Dry rosé wine has long been appreciated in Europe, especially the south of France. Rosés from the Rhone Valley and elsewhere in Provence have been highly regarded for generations. These rosés are popular with the local cuisine (think garlic, tomato, fish, shellfish, poultry, game, dry sausages, olives, fresh vegetables, basil, etc.), especially during the summer months when a chilled glass is particularly refreshing.

But in the United States, pink colored wines have had a checkered reputation. In the fifties and sixties, soda-pop sweet pink wines from Portugal, Mateus and Lancers, were popular and were even considered sophisticated. Suzanne remembers being given a bottle of Mateus by a young television newscaster in Washington, D.C. and being wowed by the gesture. But these pinks gave real rosé a bad name.

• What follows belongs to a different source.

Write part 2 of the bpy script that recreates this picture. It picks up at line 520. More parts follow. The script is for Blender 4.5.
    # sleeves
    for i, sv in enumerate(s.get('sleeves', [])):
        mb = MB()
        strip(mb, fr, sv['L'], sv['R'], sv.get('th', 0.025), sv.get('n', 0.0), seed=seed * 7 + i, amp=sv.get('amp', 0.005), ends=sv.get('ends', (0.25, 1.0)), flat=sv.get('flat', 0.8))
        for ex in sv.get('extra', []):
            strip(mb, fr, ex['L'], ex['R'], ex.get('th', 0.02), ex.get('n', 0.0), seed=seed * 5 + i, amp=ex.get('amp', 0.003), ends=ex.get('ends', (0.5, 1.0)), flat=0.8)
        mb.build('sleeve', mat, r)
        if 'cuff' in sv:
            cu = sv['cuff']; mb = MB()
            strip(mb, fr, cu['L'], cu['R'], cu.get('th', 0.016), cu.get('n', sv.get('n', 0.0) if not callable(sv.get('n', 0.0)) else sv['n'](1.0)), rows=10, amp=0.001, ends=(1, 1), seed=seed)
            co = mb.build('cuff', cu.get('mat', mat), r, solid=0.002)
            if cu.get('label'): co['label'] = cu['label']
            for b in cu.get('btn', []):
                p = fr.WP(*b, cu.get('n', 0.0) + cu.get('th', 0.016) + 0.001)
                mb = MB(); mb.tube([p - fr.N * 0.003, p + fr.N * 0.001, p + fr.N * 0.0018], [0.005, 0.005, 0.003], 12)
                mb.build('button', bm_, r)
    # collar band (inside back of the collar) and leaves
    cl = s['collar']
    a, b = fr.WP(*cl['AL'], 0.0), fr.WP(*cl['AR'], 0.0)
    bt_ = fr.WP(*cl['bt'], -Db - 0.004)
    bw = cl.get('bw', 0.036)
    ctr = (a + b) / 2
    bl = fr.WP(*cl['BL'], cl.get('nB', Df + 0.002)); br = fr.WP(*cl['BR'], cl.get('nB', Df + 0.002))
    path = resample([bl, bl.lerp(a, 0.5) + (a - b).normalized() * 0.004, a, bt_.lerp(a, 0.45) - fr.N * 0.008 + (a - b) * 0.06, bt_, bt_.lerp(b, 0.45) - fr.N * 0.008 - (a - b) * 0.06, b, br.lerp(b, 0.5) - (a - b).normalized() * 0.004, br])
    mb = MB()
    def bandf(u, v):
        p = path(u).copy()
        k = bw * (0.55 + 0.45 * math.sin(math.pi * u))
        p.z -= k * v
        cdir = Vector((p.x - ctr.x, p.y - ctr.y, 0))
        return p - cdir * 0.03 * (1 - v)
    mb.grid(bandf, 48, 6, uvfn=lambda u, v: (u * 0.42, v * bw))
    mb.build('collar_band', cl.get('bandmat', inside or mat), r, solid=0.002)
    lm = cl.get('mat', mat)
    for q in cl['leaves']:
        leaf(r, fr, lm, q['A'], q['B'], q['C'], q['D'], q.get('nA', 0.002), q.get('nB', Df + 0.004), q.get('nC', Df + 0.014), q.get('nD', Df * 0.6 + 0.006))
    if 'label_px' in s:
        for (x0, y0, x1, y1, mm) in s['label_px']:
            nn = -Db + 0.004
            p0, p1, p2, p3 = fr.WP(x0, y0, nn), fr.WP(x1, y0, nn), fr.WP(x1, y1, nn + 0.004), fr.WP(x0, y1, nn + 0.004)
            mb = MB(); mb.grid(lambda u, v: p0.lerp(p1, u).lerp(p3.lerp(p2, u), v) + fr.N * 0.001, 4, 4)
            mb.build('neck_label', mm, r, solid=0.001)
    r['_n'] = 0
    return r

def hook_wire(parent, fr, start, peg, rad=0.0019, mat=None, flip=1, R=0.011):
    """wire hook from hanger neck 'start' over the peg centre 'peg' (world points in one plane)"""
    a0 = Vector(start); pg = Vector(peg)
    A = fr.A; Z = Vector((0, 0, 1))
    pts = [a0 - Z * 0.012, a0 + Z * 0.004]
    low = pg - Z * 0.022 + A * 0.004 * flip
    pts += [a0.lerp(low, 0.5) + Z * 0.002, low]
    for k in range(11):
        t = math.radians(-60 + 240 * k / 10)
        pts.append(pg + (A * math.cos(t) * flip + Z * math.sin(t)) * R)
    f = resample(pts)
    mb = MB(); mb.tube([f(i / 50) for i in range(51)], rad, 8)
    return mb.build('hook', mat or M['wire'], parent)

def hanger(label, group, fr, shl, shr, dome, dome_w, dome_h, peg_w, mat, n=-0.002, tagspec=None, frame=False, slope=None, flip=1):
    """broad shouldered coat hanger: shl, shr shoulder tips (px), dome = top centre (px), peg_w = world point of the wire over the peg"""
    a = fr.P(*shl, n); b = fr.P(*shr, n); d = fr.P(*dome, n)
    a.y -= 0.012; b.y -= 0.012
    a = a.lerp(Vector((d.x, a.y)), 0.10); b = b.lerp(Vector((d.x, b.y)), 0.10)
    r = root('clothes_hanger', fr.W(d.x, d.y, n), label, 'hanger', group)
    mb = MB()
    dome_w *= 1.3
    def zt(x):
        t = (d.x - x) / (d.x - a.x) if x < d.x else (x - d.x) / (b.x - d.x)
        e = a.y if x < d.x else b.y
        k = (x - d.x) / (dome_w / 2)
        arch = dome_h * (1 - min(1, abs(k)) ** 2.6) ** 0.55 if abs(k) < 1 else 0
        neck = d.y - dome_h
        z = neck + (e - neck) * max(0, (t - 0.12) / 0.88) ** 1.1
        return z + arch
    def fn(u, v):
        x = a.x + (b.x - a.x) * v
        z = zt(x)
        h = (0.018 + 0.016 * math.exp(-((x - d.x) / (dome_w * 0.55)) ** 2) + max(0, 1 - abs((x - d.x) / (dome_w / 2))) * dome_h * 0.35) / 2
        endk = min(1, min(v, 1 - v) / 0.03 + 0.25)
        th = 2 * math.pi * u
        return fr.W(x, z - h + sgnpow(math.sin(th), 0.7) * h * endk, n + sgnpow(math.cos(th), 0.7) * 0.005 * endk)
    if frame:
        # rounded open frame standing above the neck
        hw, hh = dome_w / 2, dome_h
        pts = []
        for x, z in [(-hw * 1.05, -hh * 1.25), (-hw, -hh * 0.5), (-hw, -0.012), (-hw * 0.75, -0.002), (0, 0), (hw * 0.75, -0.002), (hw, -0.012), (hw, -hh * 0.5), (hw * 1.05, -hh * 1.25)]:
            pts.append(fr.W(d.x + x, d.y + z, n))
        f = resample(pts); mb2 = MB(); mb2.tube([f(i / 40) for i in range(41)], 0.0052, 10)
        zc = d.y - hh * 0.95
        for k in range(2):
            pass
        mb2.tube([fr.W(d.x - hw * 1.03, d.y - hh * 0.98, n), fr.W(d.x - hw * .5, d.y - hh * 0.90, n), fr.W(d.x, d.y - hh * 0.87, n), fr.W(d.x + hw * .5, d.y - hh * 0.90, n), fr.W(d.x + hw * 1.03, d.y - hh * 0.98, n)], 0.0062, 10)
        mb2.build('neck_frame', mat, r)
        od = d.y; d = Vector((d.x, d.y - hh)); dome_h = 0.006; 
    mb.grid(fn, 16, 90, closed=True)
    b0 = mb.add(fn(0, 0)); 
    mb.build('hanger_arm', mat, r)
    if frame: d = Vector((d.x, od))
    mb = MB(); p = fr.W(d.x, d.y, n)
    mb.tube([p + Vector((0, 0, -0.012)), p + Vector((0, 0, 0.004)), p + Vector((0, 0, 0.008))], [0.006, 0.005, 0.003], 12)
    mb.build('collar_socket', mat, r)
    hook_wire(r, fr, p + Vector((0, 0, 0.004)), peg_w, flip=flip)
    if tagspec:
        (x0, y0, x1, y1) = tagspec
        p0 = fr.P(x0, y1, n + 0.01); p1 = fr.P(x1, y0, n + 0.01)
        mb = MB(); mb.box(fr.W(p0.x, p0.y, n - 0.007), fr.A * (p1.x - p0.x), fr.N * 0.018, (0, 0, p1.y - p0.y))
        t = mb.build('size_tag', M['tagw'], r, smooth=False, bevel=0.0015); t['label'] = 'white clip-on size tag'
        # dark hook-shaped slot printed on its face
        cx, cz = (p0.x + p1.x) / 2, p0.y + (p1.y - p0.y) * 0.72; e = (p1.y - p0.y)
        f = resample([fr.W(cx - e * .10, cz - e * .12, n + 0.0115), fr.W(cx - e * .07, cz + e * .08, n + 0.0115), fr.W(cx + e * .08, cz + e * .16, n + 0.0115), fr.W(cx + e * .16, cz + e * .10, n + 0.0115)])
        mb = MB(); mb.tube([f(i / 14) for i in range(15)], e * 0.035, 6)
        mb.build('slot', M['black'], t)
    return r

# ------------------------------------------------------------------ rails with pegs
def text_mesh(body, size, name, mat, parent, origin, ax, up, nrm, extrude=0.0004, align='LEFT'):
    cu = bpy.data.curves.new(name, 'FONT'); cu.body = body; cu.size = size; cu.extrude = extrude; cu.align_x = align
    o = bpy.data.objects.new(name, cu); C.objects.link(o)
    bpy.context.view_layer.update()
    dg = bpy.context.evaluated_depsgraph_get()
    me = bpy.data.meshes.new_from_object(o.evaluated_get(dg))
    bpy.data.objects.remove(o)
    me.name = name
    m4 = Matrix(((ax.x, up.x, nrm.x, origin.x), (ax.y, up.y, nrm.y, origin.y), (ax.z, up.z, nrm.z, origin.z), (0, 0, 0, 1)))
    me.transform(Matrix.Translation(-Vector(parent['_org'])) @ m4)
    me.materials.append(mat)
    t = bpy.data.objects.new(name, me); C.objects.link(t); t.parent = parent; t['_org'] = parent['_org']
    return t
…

First offered in the late seventies and a huge commercial success by the eighties, white zinfandel further cemented the perception of Americans that pink wine was mediocre stuff for those that didn’t know better. While zinfandel can produce wonderful rosé when properly made from quality grapes, the product called white zinfandel is typically made from over-cropped, inferior fruit and vinified with too much residual sugar. Suzanne refused to pour white zinfandel at her popular wine bar in Washington. When tourist and conference attendee customers asked for that insipid stuff, they were politely told that Suzanne’s only poured real (red) zinfandel, thank you very much.